YOUR GOAL> Return every line below in which "script" appears.

EXTRACTED RECORDS>
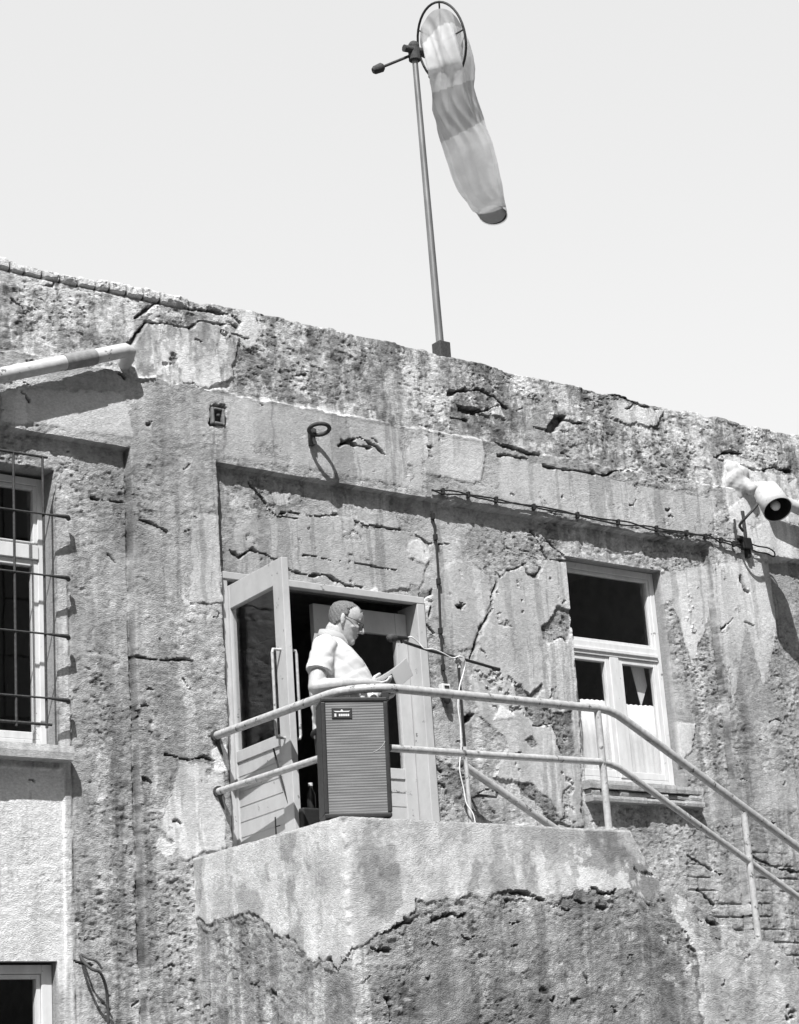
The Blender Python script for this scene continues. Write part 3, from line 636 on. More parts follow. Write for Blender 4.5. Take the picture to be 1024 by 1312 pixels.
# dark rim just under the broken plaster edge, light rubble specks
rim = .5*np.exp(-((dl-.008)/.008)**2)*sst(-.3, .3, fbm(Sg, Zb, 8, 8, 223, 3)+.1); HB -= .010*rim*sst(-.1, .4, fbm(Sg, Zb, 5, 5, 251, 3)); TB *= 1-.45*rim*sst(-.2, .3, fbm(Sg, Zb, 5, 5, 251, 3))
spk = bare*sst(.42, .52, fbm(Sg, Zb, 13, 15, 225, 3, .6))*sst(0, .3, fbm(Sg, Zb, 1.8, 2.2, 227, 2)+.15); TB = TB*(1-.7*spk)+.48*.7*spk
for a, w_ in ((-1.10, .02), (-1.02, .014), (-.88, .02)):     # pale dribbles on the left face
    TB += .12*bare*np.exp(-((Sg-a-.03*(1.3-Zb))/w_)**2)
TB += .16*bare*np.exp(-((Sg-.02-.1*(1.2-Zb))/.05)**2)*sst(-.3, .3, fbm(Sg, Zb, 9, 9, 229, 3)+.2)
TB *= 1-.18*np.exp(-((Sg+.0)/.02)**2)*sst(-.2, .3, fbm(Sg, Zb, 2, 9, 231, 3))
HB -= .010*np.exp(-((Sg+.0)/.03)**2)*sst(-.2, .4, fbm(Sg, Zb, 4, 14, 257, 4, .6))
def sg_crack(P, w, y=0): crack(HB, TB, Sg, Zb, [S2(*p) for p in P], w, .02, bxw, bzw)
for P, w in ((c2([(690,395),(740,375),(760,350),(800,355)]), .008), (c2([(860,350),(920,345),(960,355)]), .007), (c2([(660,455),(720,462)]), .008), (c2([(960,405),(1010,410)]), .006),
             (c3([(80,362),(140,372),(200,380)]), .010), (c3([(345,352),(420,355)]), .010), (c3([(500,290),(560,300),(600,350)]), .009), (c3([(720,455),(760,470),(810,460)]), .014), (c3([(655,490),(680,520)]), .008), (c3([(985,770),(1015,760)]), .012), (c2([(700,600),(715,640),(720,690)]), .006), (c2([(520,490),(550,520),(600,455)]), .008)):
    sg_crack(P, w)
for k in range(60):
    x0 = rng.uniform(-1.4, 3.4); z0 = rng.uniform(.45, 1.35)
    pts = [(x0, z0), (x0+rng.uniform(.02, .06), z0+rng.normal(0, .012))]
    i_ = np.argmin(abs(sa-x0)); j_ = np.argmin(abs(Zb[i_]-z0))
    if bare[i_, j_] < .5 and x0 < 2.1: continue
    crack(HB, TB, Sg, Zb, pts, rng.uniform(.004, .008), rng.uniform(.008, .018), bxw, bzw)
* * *
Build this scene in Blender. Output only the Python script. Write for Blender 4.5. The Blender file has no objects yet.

ANSWER TO THIS EXERCISE>
The Blender Python script for this scene continues. Write part 3, from line 636 on. More parts follow. Write for Blender 4.5. Take the picture to be 1024 by 1312 pixels.
Build this scene in Blender. Output only the Python script. Write for Blender 4.5. The Blender file has no objects yet.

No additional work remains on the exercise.